WHAT THE TASK ASKS: The lines from the top of the material through the line with "COL = SC.collection" are to be set down exactly. Leave the pictures out.

SUPPLIED INFORMATION:
###

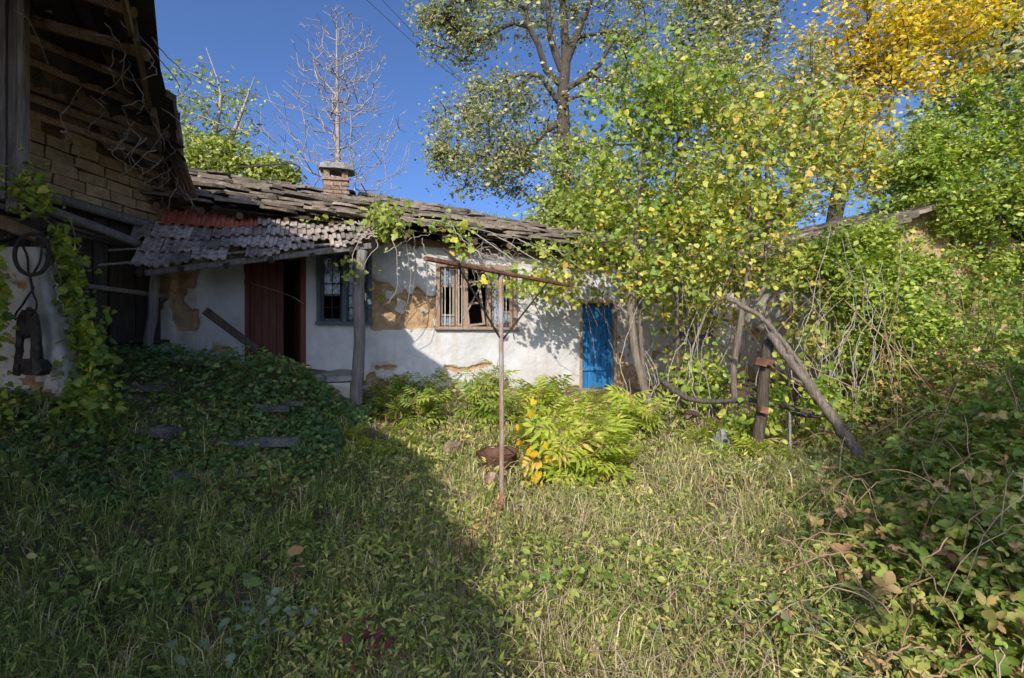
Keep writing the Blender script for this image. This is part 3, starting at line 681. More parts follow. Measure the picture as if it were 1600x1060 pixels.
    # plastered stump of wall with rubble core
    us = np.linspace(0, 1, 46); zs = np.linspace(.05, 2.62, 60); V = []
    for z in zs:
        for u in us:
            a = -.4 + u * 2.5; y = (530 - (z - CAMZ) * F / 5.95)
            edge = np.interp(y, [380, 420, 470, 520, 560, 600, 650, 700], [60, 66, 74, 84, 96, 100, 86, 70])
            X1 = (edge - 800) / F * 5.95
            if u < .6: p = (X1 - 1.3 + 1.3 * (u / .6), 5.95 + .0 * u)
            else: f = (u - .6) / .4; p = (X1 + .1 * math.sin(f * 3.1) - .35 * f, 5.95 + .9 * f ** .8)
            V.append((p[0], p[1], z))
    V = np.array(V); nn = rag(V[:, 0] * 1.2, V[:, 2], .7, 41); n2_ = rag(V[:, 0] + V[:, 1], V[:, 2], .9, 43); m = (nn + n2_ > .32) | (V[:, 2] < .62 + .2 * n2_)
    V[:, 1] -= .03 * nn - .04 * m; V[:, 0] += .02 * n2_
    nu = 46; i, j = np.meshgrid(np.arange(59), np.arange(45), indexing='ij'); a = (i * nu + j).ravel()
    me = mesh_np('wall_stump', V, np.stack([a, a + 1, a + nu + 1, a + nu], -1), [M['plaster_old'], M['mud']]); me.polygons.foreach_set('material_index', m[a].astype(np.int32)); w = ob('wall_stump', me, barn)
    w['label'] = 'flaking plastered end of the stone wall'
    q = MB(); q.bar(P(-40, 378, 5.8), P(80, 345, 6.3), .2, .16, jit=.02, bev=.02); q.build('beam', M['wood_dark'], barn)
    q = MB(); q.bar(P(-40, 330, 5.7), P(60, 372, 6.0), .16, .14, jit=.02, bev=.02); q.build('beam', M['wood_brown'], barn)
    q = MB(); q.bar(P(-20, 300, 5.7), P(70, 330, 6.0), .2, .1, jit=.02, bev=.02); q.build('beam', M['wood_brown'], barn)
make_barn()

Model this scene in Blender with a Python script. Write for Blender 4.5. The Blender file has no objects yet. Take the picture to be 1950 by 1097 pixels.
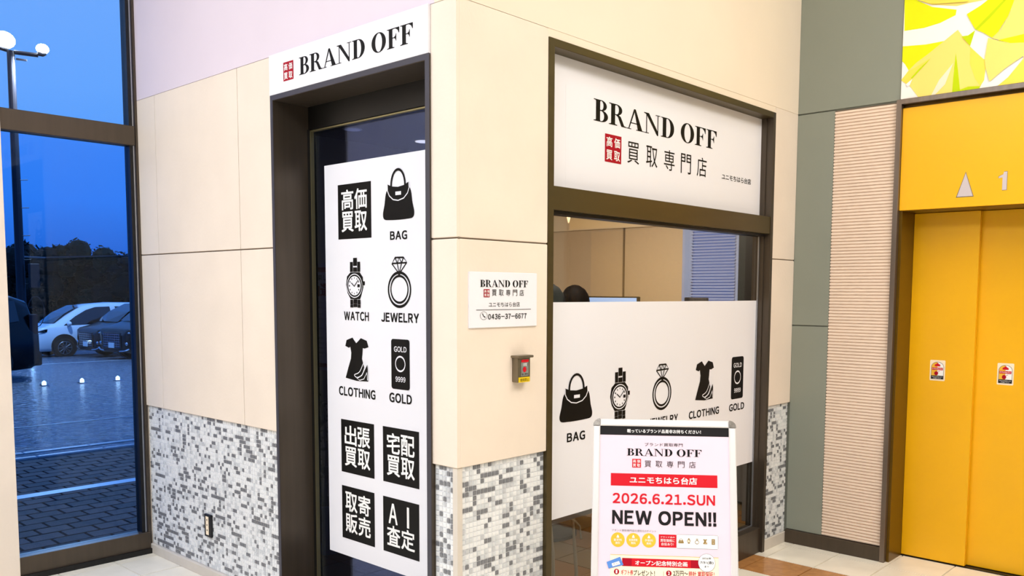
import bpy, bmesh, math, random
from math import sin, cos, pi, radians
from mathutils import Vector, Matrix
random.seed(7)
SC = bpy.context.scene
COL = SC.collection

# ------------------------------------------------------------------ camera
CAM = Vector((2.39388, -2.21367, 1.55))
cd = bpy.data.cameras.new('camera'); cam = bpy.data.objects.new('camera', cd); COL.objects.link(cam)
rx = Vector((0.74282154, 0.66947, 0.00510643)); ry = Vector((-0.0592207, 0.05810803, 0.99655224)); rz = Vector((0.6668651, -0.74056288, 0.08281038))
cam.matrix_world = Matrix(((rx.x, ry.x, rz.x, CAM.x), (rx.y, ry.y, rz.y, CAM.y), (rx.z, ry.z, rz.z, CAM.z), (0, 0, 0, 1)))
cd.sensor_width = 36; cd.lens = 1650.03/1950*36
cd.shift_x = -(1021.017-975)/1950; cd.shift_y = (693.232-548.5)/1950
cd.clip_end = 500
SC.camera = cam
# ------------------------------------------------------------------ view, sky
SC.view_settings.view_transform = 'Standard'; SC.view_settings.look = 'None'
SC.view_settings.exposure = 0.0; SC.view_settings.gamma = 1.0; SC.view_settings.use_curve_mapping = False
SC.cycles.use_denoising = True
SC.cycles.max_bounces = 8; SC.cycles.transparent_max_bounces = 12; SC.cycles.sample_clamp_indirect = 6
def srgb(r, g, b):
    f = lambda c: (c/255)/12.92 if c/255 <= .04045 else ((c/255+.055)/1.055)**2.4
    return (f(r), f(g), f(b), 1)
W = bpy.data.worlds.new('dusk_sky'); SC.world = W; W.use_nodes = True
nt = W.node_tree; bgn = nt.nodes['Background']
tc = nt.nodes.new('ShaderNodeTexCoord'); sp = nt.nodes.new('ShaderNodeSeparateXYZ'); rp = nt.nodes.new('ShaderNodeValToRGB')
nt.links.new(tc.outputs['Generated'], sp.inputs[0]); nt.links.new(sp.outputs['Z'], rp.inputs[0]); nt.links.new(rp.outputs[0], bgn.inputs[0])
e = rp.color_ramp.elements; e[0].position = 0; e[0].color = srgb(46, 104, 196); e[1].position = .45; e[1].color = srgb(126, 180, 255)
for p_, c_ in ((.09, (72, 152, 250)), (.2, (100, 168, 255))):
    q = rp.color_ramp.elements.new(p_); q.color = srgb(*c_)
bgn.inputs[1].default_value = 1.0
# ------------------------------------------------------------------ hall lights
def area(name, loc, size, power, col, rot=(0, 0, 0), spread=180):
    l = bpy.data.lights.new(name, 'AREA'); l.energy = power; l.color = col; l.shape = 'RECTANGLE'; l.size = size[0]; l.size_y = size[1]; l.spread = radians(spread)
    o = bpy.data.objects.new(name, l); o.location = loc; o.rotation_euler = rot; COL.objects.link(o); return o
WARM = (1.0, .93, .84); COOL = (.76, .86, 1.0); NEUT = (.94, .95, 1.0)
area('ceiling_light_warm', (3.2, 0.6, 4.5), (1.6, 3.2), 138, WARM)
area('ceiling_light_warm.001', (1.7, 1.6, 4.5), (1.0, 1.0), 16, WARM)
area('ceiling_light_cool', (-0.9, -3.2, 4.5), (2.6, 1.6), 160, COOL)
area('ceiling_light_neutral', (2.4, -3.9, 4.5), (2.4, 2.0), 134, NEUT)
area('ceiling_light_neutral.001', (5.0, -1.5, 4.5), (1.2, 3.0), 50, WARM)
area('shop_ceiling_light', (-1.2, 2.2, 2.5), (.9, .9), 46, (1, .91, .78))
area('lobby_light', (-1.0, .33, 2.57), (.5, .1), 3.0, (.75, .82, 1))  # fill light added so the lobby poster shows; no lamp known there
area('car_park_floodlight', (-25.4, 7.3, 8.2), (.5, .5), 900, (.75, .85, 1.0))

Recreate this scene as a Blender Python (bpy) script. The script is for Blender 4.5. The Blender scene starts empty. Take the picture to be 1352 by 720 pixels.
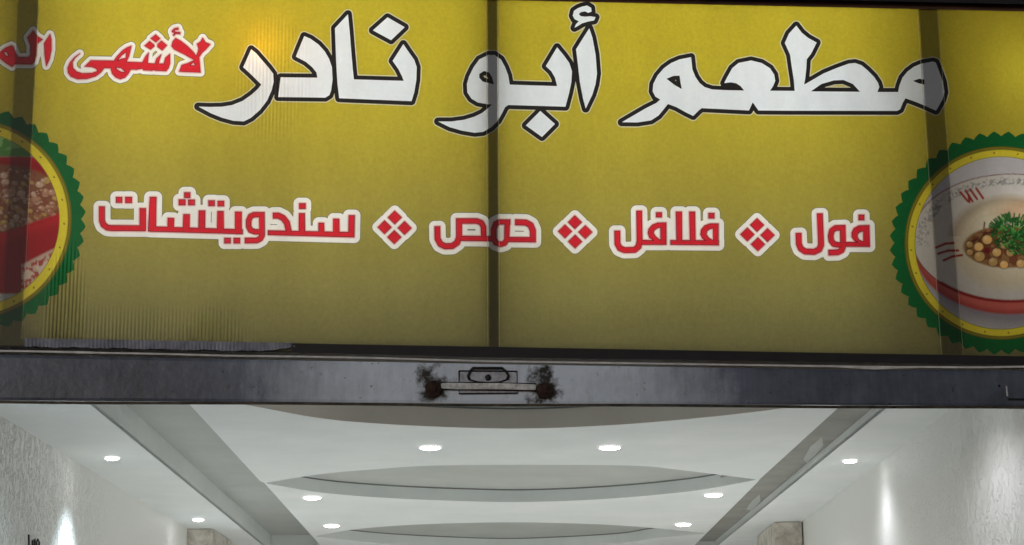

###

CORRECT OUTPUT:
Keep writing the Blender script for this image. This is part 3, starting at line 681. More parts follow. Measure the picture as if it were 1600x1060 pixels.
    # plastered stump of wall with rubble core
    us = np.linspace(0, 1, 46); zs = np.linspace(.05, 2.62, 60); V = []
    for z in zs:
        for u in us:
            a = -.4 + u * 2.5; y = (530 - (z - CAMZ) * F / 5.95)
            edge = np.interp(y, [380, 420, 470, 520, 560, 600, 650, 700], [60, 66, 74, 84, 96, 100, 86, 70])
            X1 = (edge - 800) / F * 5.95
            if u < .6: p = (X1 - 1.3 + 1.3 * (u / .6), 5.95 + .0 * u)
            else: f = (u - .6) / .4; p = (X1 + .1 * math.sin(f * 3.1) - .35 * f, 5.95 + .9 * f ** .8)
            V.append((p[0], p[1], z))
    V = np.array(V); nn = rag(V[:, 0] * 1.2, V[:, 2], .7, 41); n2_ = rag(V[:, 0] + V[:, 1], V[:, 2], .9, 43); m = (nn + n2_ > .32) | (V[:, 2] < .62 + .2 * n2_)
    V[:, 1] -= .03 * nn - .04 * m; V[:, 0] += .02 * n2_
    nu = 46; i, j = np.meshgrid(np.arange(59), np.arange(45), indexing='ij'); a = (i * nu + j).ravel()
    me = mesh_np('wall_stump', V, np.stack([a, a + 1, a + nu + 1, a + nu], -1), [M['plaster_old'], M['mud']]); me.polygons.foreach_set('material_index', m[a].astype(np.int32)); w = ob('wall_stump', me, barn)
    w['label'] = 'flaking plastered end of the stone wall'
    q = MB(); q.bar(P(-40, 378, 5.8), P(80, 345, 6.3), .2, .16, jit=.02, bev=.02); q.build('beam', M['wood_dark'], barn)
    q = MB(); q.bar(P(-40, 330, 5.7), P(60, 372, 6.0), .16, .14, jit=.02, bev=.02); q.build('beam', M['wood_brown'], barn)
    q = MB(); q.bar(P(-20, 300, 5.7), P(70, 330, 6.0), .2, .1, jit=.02, bev=.02); q.build('beam', M['wood_brown'], barn)
make_barn()

Model this scene in Blender with a Python script. Write for Blender 4.5. The Blender file has no objects yet. Take the picture to be 1950 by 1097 pixels.
import bpy, bmesh, math, random
from math import sin, cos, pi, radians
from mathutils import Vector, Matrix
random.seed(7)
SC = bpy.context.scene
COL = SC.collection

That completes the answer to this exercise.